「内容はそのままに、圧巻の映像。うん、それでいいと思う。」ライオン・キング 天秤座ルネッサンスさんの映画レビュー(感想・評価)
内容はそのままに、圧巻の映像。うん、それでいいと思う。
続々公開されるディズニーアニメ映画の実写化。
同年公開の「アラジン」が随所に新たなシーンや展開を加えていたのに対して、「ライオン・キング」はストーリー自体はアニメ映画版とほぼ違わず、見慣れた物語をそのまま写実的に映像化したという様子。しかしそれは決して写実的な描写というわけではない。アニメ的な擬人化が加わった映像は必ずしも写実的ではないものだが、1994年のアニメを限りなく実写に近い形で再現する、という意味では十分成功していたように思う。「超実写」と言う名のアニメーション。実写部分は一切なしというフルCGの映像の凄み。まさに圧巻。虚像だからこそ描き出せる美しい風景の連続。それらはドキュメンタリーでは見ることが出来ないシーンであるし、大満足のものだった。

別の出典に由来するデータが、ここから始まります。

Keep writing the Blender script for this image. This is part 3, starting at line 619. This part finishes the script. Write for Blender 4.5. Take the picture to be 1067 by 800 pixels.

「ジャングル・ブック」の実写版の時に思ったことだが、ディズニーのアニメ的な擬人化を写実的な映像で見ると途端にリアリティが殺げて違和感を覚えてしまうことがある。しかし今回はあくまで個人的な印象として存外そういう違和感は少なかった。映画として、アニメ的な描写を取るかリアリティを取るかという問題は今後もディズニー映画の実写化作品において常に付き纏うところだろうが、本作に関しては、ストーリーがアニメとほぼ完全一致と言えるような内容になっていたことから、映像は超実写だけれど、物語はアニメ的であることをすんなり受け入れられたのかもしれない。
私はずっと楽しくこの映画を見ましたよ。すごく単純に楽しいと思いながら。アニメ版の「ライオン・キング」も振り返りたくなったし、劇団四季の舞台版もまた観たくなってしまった。